If the tangent at the point p on the circle `x^(2)+y^(2)+6x+6y=2` meets the straight line `5x-2y +6=0` at a point Q on the y-axis, then the length of PQ is

To solve the problem step by step, we will follow the given information and calculate the required length of PQ. ### Step 1: Rewrite the equation of the circle The equation of the circle is given as: \[ x^2 + y^2 + 6x + 6y = 2 \] We can rewrite this in standard form by completing the square. 1. For \(x\): \[ x^2 + 6x = (x + 3)^2 - 9 \] 2. For \(y\): \[ y^2 + 6y = (y + 3)^2 - 9 \] Putting it all together: \[ (x + 3)^2 - 9 + (y + 3)^2 - 9 = 2 \] \[ (x + 3)^2 + (y + 3)^2 - 18 = 2 \] \[ (x + 3)^2 + (y + 3)^2 = 20 \] This shows that the center of the circle is at \((-3, -3)\) and the radius is \(\sqrt{20} = 2\sqrt{5}\). ### Step 2: Find the coordinates of point Q The line equation is given as: \[ 5x - 2y + 6 = 0 \] To find the intersection point Q on the y-axis, we set \(x = 0\): \[ 5(0) - 2y + 6 = 0 \implies -2y + 6 = 0 \implies 2y = 6 \implies y = 3 \] Thus, the coordinates of point Q are \((0, 3)\). ### Step 3: Find the length of PQ To find the length of the tangent from point Q to the circle, we can use the formula for the length of the tangent from a point \((x_1, y_1)\) to a circle \((x - h)^2 + (y - k)^2 = r^2\): \[ \text{Length of tangent} = \sqrt{(x_1 - h)^2 + (y_1 - k)^2 - r^2} \] Here, \(h = -3\), \(k = -3\), \(r = 2\sqrt{5}\), and \(Q(0, 3)\) gives us \(x_1 = 0\) and \(y_1 = 3\).
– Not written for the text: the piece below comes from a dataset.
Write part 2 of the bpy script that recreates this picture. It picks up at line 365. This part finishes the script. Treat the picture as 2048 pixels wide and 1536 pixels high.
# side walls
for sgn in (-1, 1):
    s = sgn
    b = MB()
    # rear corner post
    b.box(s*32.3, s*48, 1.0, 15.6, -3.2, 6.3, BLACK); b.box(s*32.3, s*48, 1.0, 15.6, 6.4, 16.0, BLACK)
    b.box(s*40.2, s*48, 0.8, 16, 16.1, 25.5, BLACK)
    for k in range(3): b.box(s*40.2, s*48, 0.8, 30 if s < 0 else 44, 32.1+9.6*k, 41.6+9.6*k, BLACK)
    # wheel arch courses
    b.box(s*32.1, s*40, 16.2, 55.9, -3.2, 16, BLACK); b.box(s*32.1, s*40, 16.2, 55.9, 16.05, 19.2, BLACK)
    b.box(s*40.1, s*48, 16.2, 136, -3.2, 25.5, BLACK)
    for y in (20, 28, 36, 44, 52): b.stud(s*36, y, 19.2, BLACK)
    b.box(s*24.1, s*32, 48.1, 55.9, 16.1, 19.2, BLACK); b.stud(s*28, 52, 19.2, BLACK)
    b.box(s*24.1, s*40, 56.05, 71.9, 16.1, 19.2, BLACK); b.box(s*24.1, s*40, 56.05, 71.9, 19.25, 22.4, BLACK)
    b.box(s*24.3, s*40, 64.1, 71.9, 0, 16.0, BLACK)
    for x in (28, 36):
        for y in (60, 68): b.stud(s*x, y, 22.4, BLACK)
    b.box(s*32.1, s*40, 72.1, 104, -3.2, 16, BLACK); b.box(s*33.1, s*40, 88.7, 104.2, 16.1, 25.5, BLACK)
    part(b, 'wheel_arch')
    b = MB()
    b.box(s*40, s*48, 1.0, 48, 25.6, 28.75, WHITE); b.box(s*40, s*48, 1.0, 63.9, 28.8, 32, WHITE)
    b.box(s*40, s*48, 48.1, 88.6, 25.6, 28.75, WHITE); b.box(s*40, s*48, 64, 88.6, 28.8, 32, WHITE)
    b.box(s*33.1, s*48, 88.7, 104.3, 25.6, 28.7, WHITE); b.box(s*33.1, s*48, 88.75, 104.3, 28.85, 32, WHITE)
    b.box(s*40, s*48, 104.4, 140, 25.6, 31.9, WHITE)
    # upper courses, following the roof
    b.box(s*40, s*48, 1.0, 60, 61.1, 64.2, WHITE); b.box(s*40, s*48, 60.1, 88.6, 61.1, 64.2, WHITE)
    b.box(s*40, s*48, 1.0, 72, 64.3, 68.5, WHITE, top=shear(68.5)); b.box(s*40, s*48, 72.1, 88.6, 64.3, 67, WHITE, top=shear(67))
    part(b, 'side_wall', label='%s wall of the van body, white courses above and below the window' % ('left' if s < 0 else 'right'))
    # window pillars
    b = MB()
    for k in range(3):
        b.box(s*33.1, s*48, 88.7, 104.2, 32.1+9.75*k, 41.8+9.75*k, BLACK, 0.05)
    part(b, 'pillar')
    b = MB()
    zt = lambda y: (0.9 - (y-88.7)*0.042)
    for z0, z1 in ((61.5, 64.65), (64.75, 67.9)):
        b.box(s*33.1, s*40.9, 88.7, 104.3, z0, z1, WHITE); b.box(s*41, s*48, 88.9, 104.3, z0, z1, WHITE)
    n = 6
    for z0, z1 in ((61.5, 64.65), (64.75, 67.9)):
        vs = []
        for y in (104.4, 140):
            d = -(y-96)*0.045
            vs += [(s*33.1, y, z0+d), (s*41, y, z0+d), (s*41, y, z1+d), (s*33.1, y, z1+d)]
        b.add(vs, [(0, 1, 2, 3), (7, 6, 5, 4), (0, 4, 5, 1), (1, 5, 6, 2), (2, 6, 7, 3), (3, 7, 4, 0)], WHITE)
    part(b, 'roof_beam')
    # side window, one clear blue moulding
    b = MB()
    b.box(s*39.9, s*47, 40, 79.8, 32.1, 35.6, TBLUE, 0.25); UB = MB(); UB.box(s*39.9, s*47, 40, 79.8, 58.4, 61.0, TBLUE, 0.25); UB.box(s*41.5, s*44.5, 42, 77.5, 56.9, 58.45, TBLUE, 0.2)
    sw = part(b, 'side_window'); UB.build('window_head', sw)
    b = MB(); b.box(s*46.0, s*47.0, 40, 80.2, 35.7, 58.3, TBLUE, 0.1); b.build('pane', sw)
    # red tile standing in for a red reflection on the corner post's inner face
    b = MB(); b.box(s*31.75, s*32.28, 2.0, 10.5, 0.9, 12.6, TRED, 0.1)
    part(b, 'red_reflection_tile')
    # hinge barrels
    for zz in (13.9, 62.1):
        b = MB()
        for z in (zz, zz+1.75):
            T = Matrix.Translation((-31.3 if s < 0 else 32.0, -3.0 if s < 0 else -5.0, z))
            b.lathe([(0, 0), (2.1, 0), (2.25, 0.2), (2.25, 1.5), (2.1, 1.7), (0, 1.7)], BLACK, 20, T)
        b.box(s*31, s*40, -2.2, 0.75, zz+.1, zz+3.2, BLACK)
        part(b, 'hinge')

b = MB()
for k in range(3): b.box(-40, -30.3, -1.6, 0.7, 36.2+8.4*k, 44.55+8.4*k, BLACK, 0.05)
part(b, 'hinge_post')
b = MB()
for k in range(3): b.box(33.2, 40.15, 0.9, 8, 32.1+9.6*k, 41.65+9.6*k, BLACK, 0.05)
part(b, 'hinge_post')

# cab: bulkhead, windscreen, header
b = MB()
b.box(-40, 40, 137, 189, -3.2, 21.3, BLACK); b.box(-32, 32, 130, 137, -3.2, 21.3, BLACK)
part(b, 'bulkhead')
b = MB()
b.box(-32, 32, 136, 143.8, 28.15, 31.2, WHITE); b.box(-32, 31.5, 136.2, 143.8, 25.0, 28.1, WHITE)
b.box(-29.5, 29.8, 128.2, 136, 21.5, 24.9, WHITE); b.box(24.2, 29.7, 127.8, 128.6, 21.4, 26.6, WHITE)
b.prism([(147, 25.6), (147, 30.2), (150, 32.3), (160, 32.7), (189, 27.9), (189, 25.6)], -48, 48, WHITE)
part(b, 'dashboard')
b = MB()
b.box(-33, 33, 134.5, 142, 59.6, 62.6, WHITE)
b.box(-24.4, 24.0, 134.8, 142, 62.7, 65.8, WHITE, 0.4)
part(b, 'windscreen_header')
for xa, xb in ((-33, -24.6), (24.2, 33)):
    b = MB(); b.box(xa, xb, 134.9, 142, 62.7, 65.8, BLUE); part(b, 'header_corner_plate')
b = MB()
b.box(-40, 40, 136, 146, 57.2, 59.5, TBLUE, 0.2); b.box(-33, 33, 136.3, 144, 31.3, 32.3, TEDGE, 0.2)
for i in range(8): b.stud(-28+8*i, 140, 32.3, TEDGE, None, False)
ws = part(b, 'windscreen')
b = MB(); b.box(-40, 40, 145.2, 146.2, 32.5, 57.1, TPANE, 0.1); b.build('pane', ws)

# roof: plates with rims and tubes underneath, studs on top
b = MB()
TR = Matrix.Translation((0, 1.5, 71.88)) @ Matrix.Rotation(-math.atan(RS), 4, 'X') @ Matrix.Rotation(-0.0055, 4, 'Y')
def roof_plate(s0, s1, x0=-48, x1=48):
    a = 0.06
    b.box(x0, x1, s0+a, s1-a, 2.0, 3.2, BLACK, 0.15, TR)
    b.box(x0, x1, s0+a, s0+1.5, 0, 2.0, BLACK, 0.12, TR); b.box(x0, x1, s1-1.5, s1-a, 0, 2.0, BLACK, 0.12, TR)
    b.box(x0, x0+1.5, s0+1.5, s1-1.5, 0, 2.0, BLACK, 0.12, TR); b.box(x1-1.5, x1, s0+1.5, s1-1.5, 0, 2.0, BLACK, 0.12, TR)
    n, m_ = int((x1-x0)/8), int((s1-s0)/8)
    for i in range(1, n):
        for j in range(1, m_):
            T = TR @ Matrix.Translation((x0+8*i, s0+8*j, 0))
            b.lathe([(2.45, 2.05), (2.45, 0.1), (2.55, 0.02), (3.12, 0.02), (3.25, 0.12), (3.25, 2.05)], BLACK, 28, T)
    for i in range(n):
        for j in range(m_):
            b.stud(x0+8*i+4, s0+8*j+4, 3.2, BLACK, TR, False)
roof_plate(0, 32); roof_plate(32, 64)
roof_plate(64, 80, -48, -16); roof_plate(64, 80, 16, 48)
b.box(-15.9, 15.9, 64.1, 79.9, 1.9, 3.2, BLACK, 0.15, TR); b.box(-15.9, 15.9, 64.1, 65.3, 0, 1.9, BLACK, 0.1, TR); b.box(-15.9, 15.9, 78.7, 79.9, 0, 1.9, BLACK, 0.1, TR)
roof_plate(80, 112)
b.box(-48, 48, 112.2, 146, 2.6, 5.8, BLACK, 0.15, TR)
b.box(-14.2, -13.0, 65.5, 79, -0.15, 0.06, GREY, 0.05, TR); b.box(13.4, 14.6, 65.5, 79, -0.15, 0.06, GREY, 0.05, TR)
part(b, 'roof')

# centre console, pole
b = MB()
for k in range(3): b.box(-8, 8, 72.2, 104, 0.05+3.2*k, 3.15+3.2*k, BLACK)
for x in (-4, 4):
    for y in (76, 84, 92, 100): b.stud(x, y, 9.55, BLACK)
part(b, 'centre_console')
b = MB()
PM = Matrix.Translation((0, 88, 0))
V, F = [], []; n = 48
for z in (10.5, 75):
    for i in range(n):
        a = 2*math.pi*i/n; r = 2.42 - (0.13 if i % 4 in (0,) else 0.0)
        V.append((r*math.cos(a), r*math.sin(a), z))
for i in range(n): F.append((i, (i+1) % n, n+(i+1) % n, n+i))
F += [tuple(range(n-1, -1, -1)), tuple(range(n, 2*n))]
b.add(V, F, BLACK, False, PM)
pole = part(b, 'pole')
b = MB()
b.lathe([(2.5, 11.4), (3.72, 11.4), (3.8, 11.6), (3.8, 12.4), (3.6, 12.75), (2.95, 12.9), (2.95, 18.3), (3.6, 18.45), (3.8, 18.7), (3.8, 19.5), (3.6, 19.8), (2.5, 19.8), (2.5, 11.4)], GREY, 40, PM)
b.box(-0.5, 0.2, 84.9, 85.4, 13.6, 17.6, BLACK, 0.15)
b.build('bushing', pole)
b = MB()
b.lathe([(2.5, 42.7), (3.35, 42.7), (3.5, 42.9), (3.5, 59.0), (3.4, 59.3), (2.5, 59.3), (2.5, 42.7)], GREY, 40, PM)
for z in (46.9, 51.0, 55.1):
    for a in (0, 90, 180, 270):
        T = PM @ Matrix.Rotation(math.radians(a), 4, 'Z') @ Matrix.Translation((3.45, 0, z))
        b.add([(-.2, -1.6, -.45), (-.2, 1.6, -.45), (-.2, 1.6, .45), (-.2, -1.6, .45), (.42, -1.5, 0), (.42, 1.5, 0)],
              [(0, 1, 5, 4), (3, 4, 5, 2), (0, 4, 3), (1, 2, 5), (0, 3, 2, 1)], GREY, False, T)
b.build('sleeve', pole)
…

Substituting the values: \[ \text{Length of PQ} = \sqrt{(0 - (-3))^2 + (3 - (-3))^2 - (2\sqrt{5})^2} \] Calculating each term: \[ = \sqrt{(3)^2 + (6)^2 - (4 \cdot 5)} \] \[ = \sqrt{9 + 36 - 20} \] \[ = \sqrt{25} = 5 \] ### Conclusion The length of PQ is \(5\).